** Material provided **
>>>

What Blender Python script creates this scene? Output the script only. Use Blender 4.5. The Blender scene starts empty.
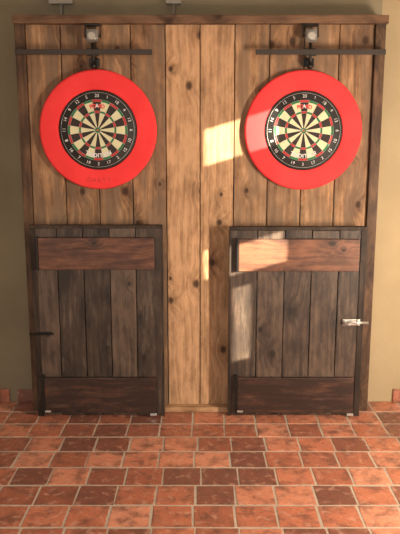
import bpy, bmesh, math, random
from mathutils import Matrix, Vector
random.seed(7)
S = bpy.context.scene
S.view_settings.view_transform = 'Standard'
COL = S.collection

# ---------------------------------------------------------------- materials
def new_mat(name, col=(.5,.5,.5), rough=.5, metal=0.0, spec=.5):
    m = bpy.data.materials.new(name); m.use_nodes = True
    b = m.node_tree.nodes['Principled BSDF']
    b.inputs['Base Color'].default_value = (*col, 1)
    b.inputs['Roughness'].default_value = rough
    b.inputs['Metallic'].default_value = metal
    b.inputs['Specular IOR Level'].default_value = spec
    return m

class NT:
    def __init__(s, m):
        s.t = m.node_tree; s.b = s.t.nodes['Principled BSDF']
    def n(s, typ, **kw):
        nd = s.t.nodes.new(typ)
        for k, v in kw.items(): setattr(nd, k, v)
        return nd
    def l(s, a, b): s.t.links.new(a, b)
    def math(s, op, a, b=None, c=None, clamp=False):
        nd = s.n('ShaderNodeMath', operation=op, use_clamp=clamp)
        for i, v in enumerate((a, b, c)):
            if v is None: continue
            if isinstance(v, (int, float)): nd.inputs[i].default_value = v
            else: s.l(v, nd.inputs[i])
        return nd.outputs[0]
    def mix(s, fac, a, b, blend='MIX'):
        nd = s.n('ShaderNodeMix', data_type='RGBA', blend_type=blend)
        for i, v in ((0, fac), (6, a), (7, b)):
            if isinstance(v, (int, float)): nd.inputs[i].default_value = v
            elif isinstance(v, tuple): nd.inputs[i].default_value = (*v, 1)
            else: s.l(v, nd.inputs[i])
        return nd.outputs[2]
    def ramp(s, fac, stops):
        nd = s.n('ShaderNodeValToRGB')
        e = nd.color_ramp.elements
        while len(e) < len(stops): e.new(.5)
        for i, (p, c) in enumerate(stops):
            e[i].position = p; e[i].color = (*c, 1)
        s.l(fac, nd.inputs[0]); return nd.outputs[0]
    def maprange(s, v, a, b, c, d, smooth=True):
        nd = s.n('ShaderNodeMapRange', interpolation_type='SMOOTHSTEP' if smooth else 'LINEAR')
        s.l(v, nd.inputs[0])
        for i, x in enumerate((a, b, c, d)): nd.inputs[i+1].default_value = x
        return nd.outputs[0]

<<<

** Written instruction **
Your task is to repeat the material above exactly, without its pictures.

** Solution **
What Blender Python script creates this scene? Output the script only. Use Blender 4.5. The Blender scene starts empty.
import bpy, bmesh, math, random
from mathutils import Matrix, Vector
random.seed(7)
S = bpy.context.scene
S.view_settings.view_transform = 'Standard'
COL = S.collection

# ---------------------------------------------------------------- materials
def new_mat(name, col=(.5,.5,.5), rough=.5, metal=0.0, spec=.5):
    m = bpy.data.materials.new(name); m.use_nodes = True
    b = m.node_tree.nodes['Principled BSDF']
    b.inputs['Base Color'].default_value = (*col, 1)
    b.inputs['Roughness'].default_value = rough
    b.inputs['Metallic'].default_value = metal
    b.inputs['Specular IOR Level'].default_value = spec
    return m

class NT:
    def __init__(s, m):
        s.t = m.node_tree; s.b = s.t.nodes['Principled BSDF']
    def n(s, typ, **kw):
        nd = s.t.nodes.new(typ)
        for k, v in kw.items(): setattr(nd, k, v)
        return nd
    def l(s, a, b): s.t.links.new(a, b)
    def math(s, op, a, b=None, c=None, clamp=False):
        nd = s.n('ShaderNodeMath', operation=op, use_clamp=clamp)
        for i, v in enumerate((a, b, c)):
            if v is None: continue
            if isinstance(v, (int, float)): nd.inputs[i].default_value = v
            else: s.l(v, nd.inputs[i])
        return nd.outputs[0]
    def mix(s, fac, a, b, blend='MIX'):
        nd = s.n('ShaderNodeMix', data_type='RGBA', blend_type=blend)
        for i, v in ((0, fac), (6, a), (7, b)):
            if isinstance(v, (int, float)): nd.inputs[i].default_value = v
            elif isinstance(v, tuple): nd.inputs[i].default_value = (*v, 1)
            else: s.l(v, nd.inputs[i])
        return nd.outputs[2]
    def ramp(s, fac, stops):
        nd = s.n('ShaderNodeValToRGB')
        e = nd.color_ramp.elements
        while len(e) < len(stops): e.new(.5)
        for i, (p, c) in enumerate(stops):
            e[i].position = p; e[i].color = (*c, 1)
        s.l(fac, nd.inputs[0]); return nd.outputs[0]
    def maprange(s, v, a, b, c, d, smooth=True):
        nd = s.n('ShaderNodeMapRange', interpolation_type='SMOOTHSTEP' if smooth else 'LINEAR')
        s.l(v, nd.inputs[0])
        for i, x in enumerate((a, b, c, d)): nd.inputs[i+1].default_value = x
        return nd.outputs[0]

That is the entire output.